Corail en péril en Australie
Symbolisant, année après année, l’état de sécheresse sévère que pourraient connaître certaines régions du monde si le réchauffement se poursuit au rythme actuel, l’Australie est emblématique d’un autre de ses effets : le blanchissement des coraux suite à l’élévation de la température de la mer. La Grande Barrière de corail a perdu la moitié de ses coraux en trente ans. Le réchauffement n’est pas seul en cause : les activités agricoles intensives le long de la côte et l’expansion des ports industriels pour l’exportation du charbon ont également un impact sur la qualité des eaux, et donc sur la Grande Barrière de corail.

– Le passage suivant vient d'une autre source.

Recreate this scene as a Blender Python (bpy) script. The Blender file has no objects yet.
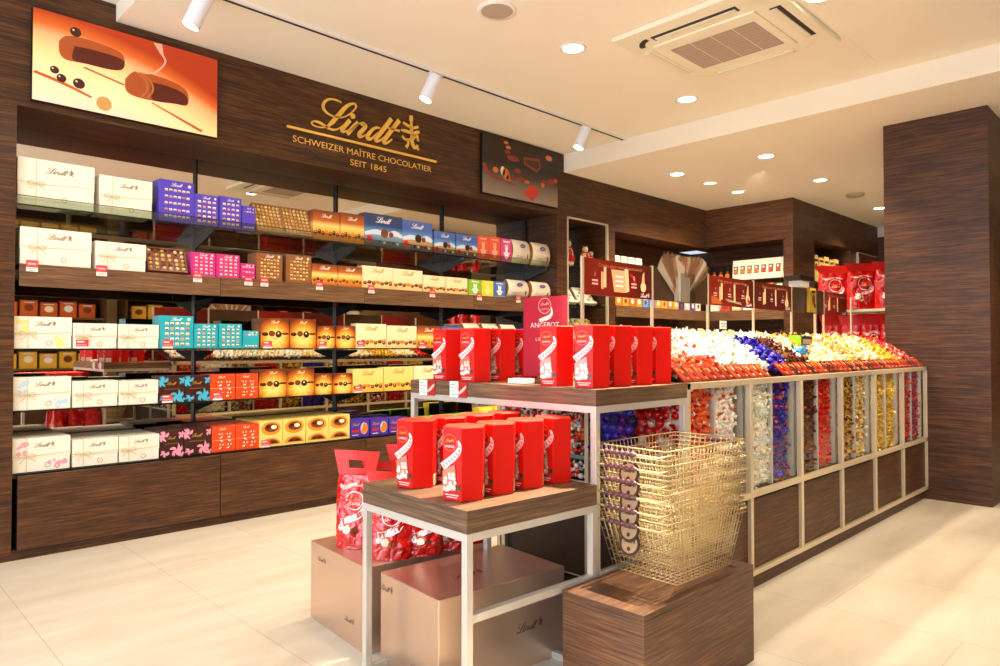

L’acidification des océans testée en mer
Afin d’étudier l’impact de l’acidification des océans – due à une absorption croissante de CO2 – sur la faune et la flore marines, une expérience inédite a été réalisée entre mai et novembre 2014 en mer Méditerranée (projet eFOCE) : des chercheurs ont « piégé » au fond de la mer, dans des boîtes reproduisant différentes conditions de pH, des organismes marins et ont suivi leur développement. Les résultats montrent que les posidonies (plantes aquatiques) sont tolérantes au niveau de pH prévu pour la fin du siècle (-0,3 unité pH).
La sécurité alimentaire en question
Aujourd’hui, 805 millions de personnes souffrent de la faim dans le monde. Avec le dérèglement climatique, on pourrait en compter 600 millions de plus d’ici à 2080, selon le Programme des Nations Unies pour le développement (PNUD). On s’attend en effet à une baisse de productivité des grandes cultures (blé, riz, maïs…) et à une augmentation des pertes de cultures causées par des évènements météorologiques extrêmes (cf 5e rapport du Giec). Avec un risque de hausse des prix alimentaires, qui rendra encore plus difficile l’accès des populations les plus pauvres à la nourriture.